:: Exercise directions ::
Write the material out again exactly.

:: Material provided ::
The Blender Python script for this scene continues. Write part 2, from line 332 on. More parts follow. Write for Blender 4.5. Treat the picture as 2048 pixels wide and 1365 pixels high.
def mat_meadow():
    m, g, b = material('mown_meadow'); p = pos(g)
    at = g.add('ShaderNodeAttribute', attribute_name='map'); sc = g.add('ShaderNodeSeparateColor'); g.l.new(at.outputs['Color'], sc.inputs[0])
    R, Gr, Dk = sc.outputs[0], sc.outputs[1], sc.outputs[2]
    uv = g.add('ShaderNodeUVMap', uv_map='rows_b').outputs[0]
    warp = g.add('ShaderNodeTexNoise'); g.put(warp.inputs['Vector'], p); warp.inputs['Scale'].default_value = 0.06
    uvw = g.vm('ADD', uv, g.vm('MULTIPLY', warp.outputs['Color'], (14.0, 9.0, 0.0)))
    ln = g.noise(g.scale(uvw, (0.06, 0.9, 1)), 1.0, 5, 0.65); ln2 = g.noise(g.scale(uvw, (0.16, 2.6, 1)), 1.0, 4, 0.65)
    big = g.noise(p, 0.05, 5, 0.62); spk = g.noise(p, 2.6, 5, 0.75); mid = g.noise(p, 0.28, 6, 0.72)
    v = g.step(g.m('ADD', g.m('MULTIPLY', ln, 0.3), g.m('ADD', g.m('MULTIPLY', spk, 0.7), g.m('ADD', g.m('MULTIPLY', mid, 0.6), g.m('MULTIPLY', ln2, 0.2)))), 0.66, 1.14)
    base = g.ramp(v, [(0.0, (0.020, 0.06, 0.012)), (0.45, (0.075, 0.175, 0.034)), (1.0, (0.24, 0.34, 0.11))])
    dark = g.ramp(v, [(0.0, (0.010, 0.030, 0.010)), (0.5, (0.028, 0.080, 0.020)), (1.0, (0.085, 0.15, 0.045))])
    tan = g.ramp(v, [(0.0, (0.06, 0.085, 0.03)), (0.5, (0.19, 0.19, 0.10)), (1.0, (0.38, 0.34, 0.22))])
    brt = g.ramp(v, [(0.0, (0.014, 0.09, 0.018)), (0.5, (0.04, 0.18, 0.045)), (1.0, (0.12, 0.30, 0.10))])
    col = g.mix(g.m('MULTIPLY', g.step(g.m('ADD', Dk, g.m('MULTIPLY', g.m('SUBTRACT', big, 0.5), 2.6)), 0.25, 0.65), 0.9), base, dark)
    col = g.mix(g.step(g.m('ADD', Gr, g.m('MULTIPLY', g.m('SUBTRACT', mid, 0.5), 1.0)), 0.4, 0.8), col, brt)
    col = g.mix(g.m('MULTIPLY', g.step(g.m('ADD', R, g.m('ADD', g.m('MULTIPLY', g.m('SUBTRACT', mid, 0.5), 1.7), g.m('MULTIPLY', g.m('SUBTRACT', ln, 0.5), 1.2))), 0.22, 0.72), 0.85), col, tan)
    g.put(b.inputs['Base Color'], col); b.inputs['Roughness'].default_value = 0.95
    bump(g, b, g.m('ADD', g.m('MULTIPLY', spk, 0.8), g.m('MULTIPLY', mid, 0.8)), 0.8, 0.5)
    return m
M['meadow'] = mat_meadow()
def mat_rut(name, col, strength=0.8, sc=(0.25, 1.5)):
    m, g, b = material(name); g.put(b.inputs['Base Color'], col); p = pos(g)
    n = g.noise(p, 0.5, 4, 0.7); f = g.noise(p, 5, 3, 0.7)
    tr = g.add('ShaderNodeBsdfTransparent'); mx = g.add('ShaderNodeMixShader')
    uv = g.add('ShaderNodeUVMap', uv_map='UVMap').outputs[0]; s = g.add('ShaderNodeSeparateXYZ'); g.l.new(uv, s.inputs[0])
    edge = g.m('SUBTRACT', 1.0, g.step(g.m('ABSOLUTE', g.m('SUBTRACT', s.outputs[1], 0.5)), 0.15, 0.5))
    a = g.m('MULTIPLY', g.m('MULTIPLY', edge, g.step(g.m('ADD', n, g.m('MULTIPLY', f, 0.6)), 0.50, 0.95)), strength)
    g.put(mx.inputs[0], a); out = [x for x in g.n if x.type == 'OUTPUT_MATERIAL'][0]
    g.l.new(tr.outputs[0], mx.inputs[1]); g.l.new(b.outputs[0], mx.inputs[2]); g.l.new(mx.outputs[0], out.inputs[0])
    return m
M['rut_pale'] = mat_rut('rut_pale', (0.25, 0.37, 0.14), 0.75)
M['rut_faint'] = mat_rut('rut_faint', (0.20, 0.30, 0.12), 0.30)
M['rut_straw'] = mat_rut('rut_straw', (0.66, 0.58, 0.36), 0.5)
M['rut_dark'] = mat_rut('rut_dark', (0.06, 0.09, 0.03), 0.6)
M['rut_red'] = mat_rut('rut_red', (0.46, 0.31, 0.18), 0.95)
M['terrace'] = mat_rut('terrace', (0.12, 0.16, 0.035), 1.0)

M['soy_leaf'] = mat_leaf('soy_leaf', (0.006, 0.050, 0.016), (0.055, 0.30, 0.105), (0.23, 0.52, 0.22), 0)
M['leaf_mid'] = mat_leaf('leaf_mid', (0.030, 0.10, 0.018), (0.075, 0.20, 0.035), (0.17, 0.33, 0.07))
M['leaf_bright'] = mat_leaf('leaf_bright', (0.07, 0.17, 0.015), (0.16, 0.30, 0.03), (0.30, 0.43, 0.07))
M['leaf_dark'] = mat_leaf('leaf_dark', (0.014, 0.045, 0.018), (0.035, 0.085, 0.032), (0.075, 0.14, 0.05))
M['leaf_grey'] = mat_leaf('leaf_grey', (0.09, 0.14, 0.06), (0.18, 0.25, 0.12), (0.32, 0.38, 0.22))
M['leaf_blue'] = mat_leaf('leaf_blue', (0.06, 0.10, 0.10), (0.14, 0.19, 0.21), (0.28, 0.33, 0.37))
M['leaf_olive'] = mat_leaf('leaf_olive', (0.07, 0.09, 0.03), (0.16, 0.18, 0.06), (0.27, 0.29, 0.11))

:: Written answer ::
The Blender Python script for this scene continues. Write part 2, from line 332 on. More parts follow. Write for Blender 4.5. Treat the picture as 2048 pixels wide and 1365 pixels high.
def mat_meadow():
    m, g, b = material('mown_meadow'); p = pos(g)
    at = g.add('ShaderNodeAttribute', attribute_name='map'); sc = g.add('ShaderNodeSeparateColor'); g.l.new(at.outputs['Color'], sc.inputs[0])
    R, Gr, Dk = sc.outputs[0], sc.outputs[1], sc.outputs[2]
    uv = g.add('ShaderNodeUVMap', uv_map='rows_b').outputs[0]
    warp = g.add('ShaderNodeTexNoise'); g.put(warp.inputs['Vector'], p); warp.inputs['Scale'].default_value = 0.06
    uvw = g.vm('ADD', uv, g.vm('MULTIPLY', warp.outputs['Color'], (14.0, 9.0, 0.0)))
    ln = g.noise(g.scale(uvw, (0.06, 0.9, 1)), 1.0, 5, 0.65); ln2 = g.noise(g.scale(uvw, (0.16, 2.6, 1)), 1.0, 4, 0.65)
    big = g.noise(p, 0.05, 5, 0.62); spk = g.noise(p, 2.6, 5, 0.75); mid = g.noise(p, 0.28, 6, 0.72)
    v = g.step(g.m('ADD', g.m('MULTIPLY', ln, 0.3), g.m('ADD', g.m('MULTIPLY', spk, 0.7), g.m('ADD', g.m('MULTIPLY', mid, 0.6), g.m('MULTIPLY', ln2, 0.2)))), 0.66, 1.14)
    base = g.ramp(v, [(0.0, (0.020, 0.06, 0.012)), (0.45, (0.075, 0.175, 0.034)), (1.0, (0.24, 0.34, 0.11))])
    dark = g.ramp(v, [(0.0, (0.010, 0.030, 0.010)), (0.5, (0.028, 0.080, 0.020)), (1.0, (0.085, 0.15, 0.045))])
    tan = g.ramp(v, [(0.0, (0.06, 0.085, 0.03)), (0.5, (0.19, 0.19, 0.10)), (1.0, (0.38, 0.34, 0.22))])
    brt = g.ramp(v, [(0.0, (0.014, 0.09, 0.018)), (0.5, (0.04, 0.18, 0.045)), (1.0, (0.12, 0.30, 0.10))])
    col = g.mix(g.m('MULTIPLY', g.step(g.m('ADD', Dk, g.m('MULTIPLY', g.m('SUBTRACT', big, 0.5), 2.6)), 0.25, 0.65), 0.9), base, dark)
    col = g.mix(g.step(g.m('ADD', Gr, g.m('MULTIPLY', g.m('SUBTRACT', mid, 0.5), 1.0)), 0.4, 0.8), col, brt)
    col = g.mix(g.m('MULTIPLY', g.step(g.m('ADD', R, g.m('ADD', g.m('MULTIPLY', g.m('SUBTRACT', mid, 0.5), 1.7), g.m('MULTIPLY', g.m('SUBTRACT', ln, 0.5), 1.2))), 0.22, 0.72), 0.85), col, tan)
    g.put(b.inputs['Base Color'], col); b.inputs['Roughness'].default_value = 0.95
    bump(g, b, g.m('ADD', g.m('MULTIPLY', spk, 0.8), g.m('MULTIPLY', mid, 0.8)), 0.8, 0.5)
    return m
M['meadow'] = mat_meadow()
def mat_rut(name, col, strength=0.8, sc=(0.25, 1.5)):
    m, g, b = material(name); g.put(b.inputs['Base Color'], col); p = pos(g)
    n = g.noise(p, 0.5, 4, 0.7); f = g.noise(p, 5, 3, 0.7)
    tr = g.add('ShaderNodeBsdfTransparent'); mx = g.add('ShaderNodeMixShader')
    uv = g.add('ShaderNodeUVMap', uv_map='UVMap').outputs[0]; s = g.add('ShaderNodeSeparateXYZ'); g.l.new(uv, s.inputs[0])
    edge = g.m('SUBTRACT', 1.0, g.step(g.m('ABSOLUTE', g.m('SUBTRACT', s.outputs[1], 0.5)), 0.15, 0.5))
    a = g.m('MULTIPLY', g.m('MULTIPLY', edge, g.step(g.m('ADD', n, g.m('MULTIPLY', f, 0.6)), 0.50, 0.95)), strength)
    g.put(mx.inputs[0], a); out = [x for x in g.n if x.type == 'OUTPUT_MATERIAL'][0]
    g.l.new(tr.outputs[0], mx.inputs[1]); g.l.new(b.outputs[0], mx.inputs[2]); g.l.new(mx.outputs[0], out.inputs[0])
    return m
M['rut_pale'] = mat_rut('rut_pale', (0.25, 0.37, 0.14), 0.75)
M['rut_faint'] = mat_rut('rut_faint', (0.20, 0.30, 0.12), 0.30)
M['rut_straw'] = mat_rut('rut_straw', (0.66, 0.58, 0.36), 0.5)
M['rut_dark'] = mat_rut('rut_dark', (0.06, 0.09, 0.03), 0.6)
M['rut_red'] = mat_rut('rut_red', (0.46, 0.31, 0.18), 0.95)
M['terrace'] = mat_rut('terrace', (0.12, 0.16, 0.035), 1.0)

M['soy_leaf'] = mat_leaf('soy_leaf', (0.006, 0.050, 0.016), (0.055, 0.30, 0.105), (0.23, 0.52, 0.22), 0)
M['leaf_mid'] = mat_leaf('leaf_mid', (0.030, 0.10, 0.018), (0.075, 0.20, 0.035), (0.17, 0.33, 0.07))
M['leaf_bright'] = mat_leaf('leaf_bright', (0.07, 0.17, 0.015), (0.16, 0.30, 0.03), (0.30, 0.43, 0.07))
M['leaf_dark'] = mat_leaf('leaf_dark', (0.014, 0.045, 0.018), (0.035, 0.085, 0.032), (0.075, 0.14, 0.05))
M['leaf_grey'] = mat_leaf('leaf_grey', (0.09, 0.14, 0.06), (0.18, 0.25, 0.12), (0.32, 0.38, 0.22))
M['leaf_blue'] = mat_leaf('leaf_blue', (0.06, 0.10, 0.10), (0.14, 0.19, 0.21), (0.28, 0.33, 0.37))
M['leaf_olive'] = mat_leaf('leaf_olive', (0.07, 0.09, 0.03), (0.16, 0.18, 0.06), (0.27, 0.29, 0.11))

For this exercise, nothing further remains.